A campanha junta-se a outras que as autoridades japonesas têm implementado para tentarem incentivar os jovens a terem mais filhos. Até agora, o programa já juntou 17 casais.
Não tem sorte no amor e o Tinder só lhe dá desgostos? Então talvez esteja na hora de se mudar para Miyazaki. Nesta cidade no sul do Japão, a autarquia decidiu arregaçar as mangas para ajudar os habitantes na busca pelas suas almas gémeas — e como os métodos modernos não estavam a resultar, foi preciso voltar às estratégias de outros tempos.
As autoridades locais decidiram assumir o papel das tias ou avós casamenteiras e estão a encorajar os solteiros a deixar de parte as desilusões do namoro online para voltarem a fazer a corte à moda antiga — com cartas de amor.
Desde o início da campanha há dois anos, já 450 pessoas decidiram tentar assim a sua sorte no amor, sendo este valor o dobro das estimativas iniciais da cidade. Cerca de 70% estão na casa dos 20 e dos 30 anos.
E parece que a ideia está a dar frutos, tendo já havido 32 encontros presenciais entre os participantes. Por enquanto ainda não houve casórios nem bebés no bico da cegonha, mas a campanha já juntou 17 casais de pombinhos.
“Demora mais tempo do que namorar online e inspira-nos a imaginar a pessoa com quem estamos a comunicar. Tem menos a ver com a qualidade da caligrafia e mais a ver com o facto de se escrever cada letra com sinceridade e carinho, pensando profundamente na pessoa a quem se está a escrever. É isso que torna as cartas tão poderosas”, revela Rie Miyata, directora da firma organiza o programa, à AFP.
Se as aplicações de namoro são muitas vezes criticadas por serem insípidas e superficiais, esse problema não existe dentro deste esquema, que impede os participantes de saberem a aparência dos seus destinatários.
Outros detalhes pessoais, como o nomes completos ou os empregos, também não são revelados, sendo a idade a única informação que é divulgada. Aqui, a única coisa que importa são os interesses em comum dos participantes, que enviam informações à equipa de Miyata sobre as suas actividades favoritas.
A empresa usa estes dados para se transformar no cupido e sugerir os pares para a correspondência. “A aparência é muitas vezes um factor decisivo, mas nas cartas, somos julgados pela nossa personalidade“, explica Miyata.
Os casalinhos podem trocar até cinco cartas sem saberem mais dados sobre os seus pares. Se depois disto se quiserem conhecer, a firma dá-lhes os contactos uns dos outros e deixa o resto nas mãos de cada um.
“Quando era miúdo, escrevia cartas para um menina de quem gostava. Gosto de quão antiquadas as cartas são.
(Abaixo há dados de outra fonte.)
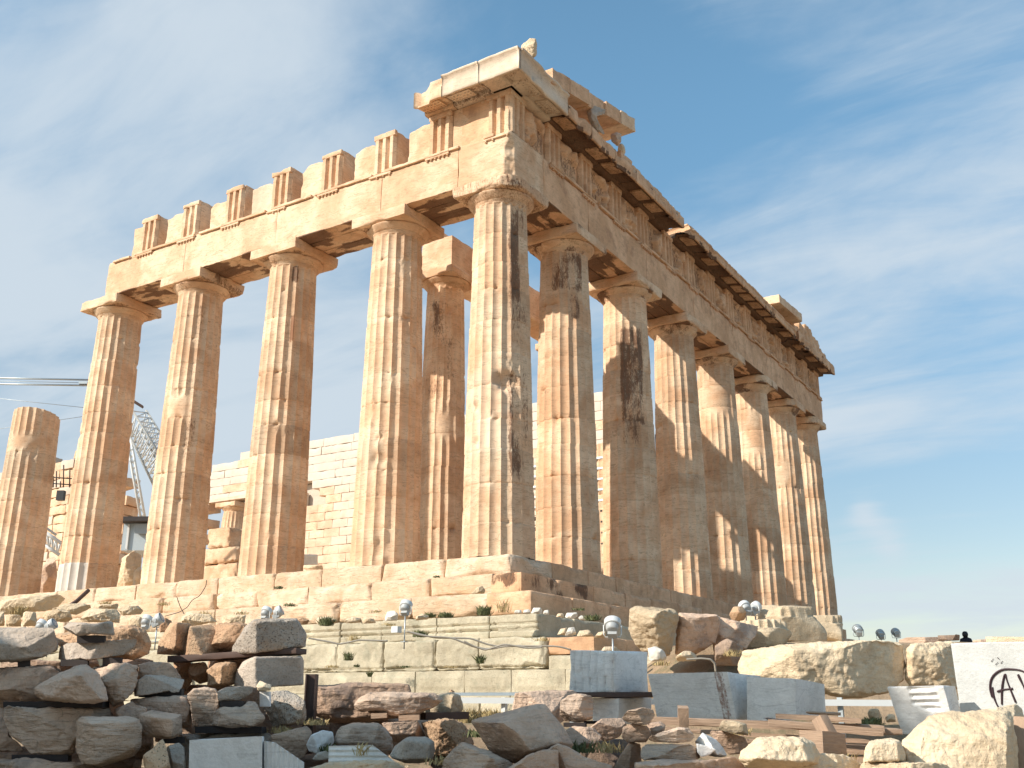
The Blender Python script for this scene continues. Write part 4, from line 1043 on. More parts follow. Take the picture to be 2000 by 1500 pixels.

Isso fez-me querer entrar no programa”, revela um residente de Miyazaki de 25 anos que decidiu manter o anonimato.
Bebés, precisam-se
Mas por detrás do aparente altruísmo do programa, está a razão do costume — a economia. O número de bebés nascidos no Japão bateu um novo mínimo histórico em 2021, ficando-se pelos 811,604, um valor que o primeiro-ministro, Fumio Kishida, considera “chocante”. A taxa de fecundidade no país está nos 1,3, muito abaixo dos 2,1 filhos por mulher que são necessários para haver a reposição da população.
O país tem também uma enorme população de idosos, com os dados do ano passado a revelar que 28,7% dos japoneses têm mais de 65 anos. Para além disto, os jovens estão cada vez menos interessados nas relações amorosas.
Um inquérito governamental concluiu que um em cada quatro japoneses na casa dos 30 anos não quer casar e nos últimos anos tem crescido o fenómeno dos “homens herbívoros”, que não estão interessados em namorar ou dar o nó.
Um estudo de 2019 analisou dados de 2015 e concluiu também que cerca de um quarto dos japoneses — tanto homens como mulheres — entre os 18 e os 39 anos nunca tinham tido relações sexuais.
Face à bomba demográfica que se adivinha e que ameaça a sustentabilidade do sistema de pensões, Tóquio tem aberto os cordões à bolsa na criação de campanhas para encorajar os jovens a ter mais filhos.
Para além do esquema em Miyazaki, o Governo já financiou programas de inteligência artificial para criarem correspondências entre solteiros e em 2018, os homens da vila montanhosa de Otari até produziram um calendário onde mostram as suas aptidões no trabalho na esperança de atraírem as suas caras-metade.